Between October 4 and 5, 1990, I represented Hong Kong and attended the WIPO Symposium on Industrial Designs at Amboise. I had the opportunity of visiting Chateau du Clos Luce where Leonardo da Vinci spent his final three years as King Francis I's guest. There I came to know a Yugoslavian designer who seemed to be very occupied with the state of affairs of Yugoslavia.

The Constitution of the Socialist Federal Republic of Yugoslavia 1974, like its previous ones, provided for its nations the right to self-determination including secession if all republics consented. Slovenia and Croatia declared independence in June 1991 and were internationally recognized in January 1992, while Bosnia and Herzegovina declared independence in March 1992 and was recognized in May 1992. When I first participated in the WIPO's international law-making process as a member of the United Kingdom delegation in Geneva in Spring 1992, I could feel the political confusion regarding the seat arrangements for the newly independent States from Yugoslavia.

It was only in July 2017 that I stepped foot upon the soil of the former Yugoslavia by first visiting the scenic Dubrovnik, the pearl of Adriatic at the extreme south of Croatia. I believed little was remembered about the Siege of Dubrovnik (October 1, 1991 - May 31, 1992) by the Yugoslav People's Army during the Croatian War of Independence. When I visited the Ottoman-style Mostar and its Old Bridge in Bosnia and Herzegovina, I learned that they were heavily bombed and the Bridge was destroyed during the armed conflicts (April 1992 - April 1994) as a result of the declaration of independence of Bosnia and Herzegovina.

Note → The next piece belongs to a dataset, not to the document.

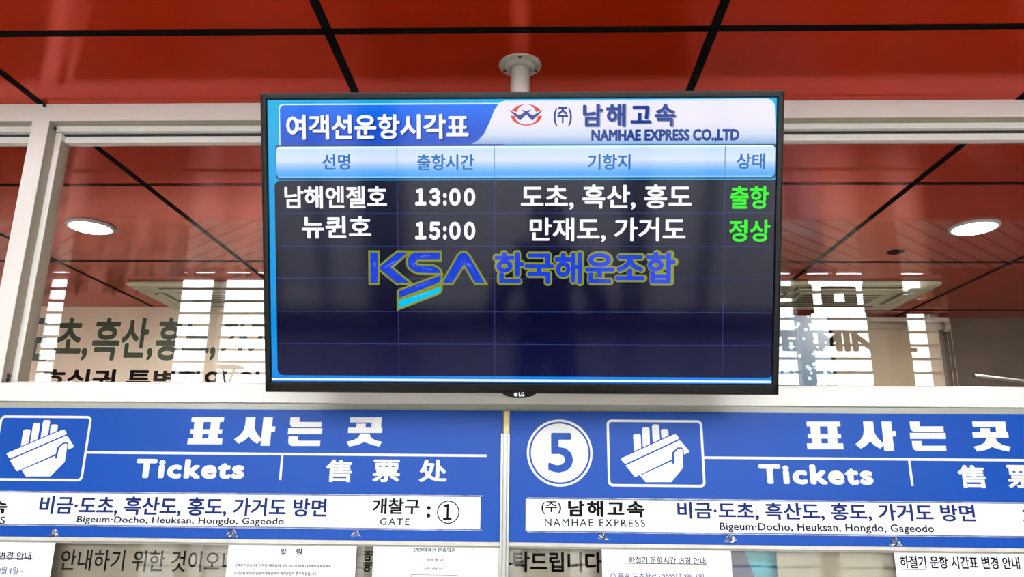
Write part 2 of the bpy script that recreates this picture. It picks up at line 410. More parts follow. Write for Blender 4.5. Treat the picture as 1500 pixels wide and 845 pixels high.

When I visited the oriental-style Sarajevo, I could see bullet holes on building walls here and there and could imagine the fearful circumstances when the capital of Bosnia and Herzegovina was closing to annihilation during its Siege (April 5, 1992 - February 29, 1996). I visited in particular the Latin Bridge, the site where the Archduke Franz Ferdinand of Austria-Hungary was assassinated in 1914 by a Serbian nationalist, sparking initially a war between Austria-Hungary and Serbia, and then the first World War due to mutual defence alliances. Since the 1980s, I have taken an academic interest on the Law of War and Peace, but now, I do not even accept any just war, and all I wish is - just peace!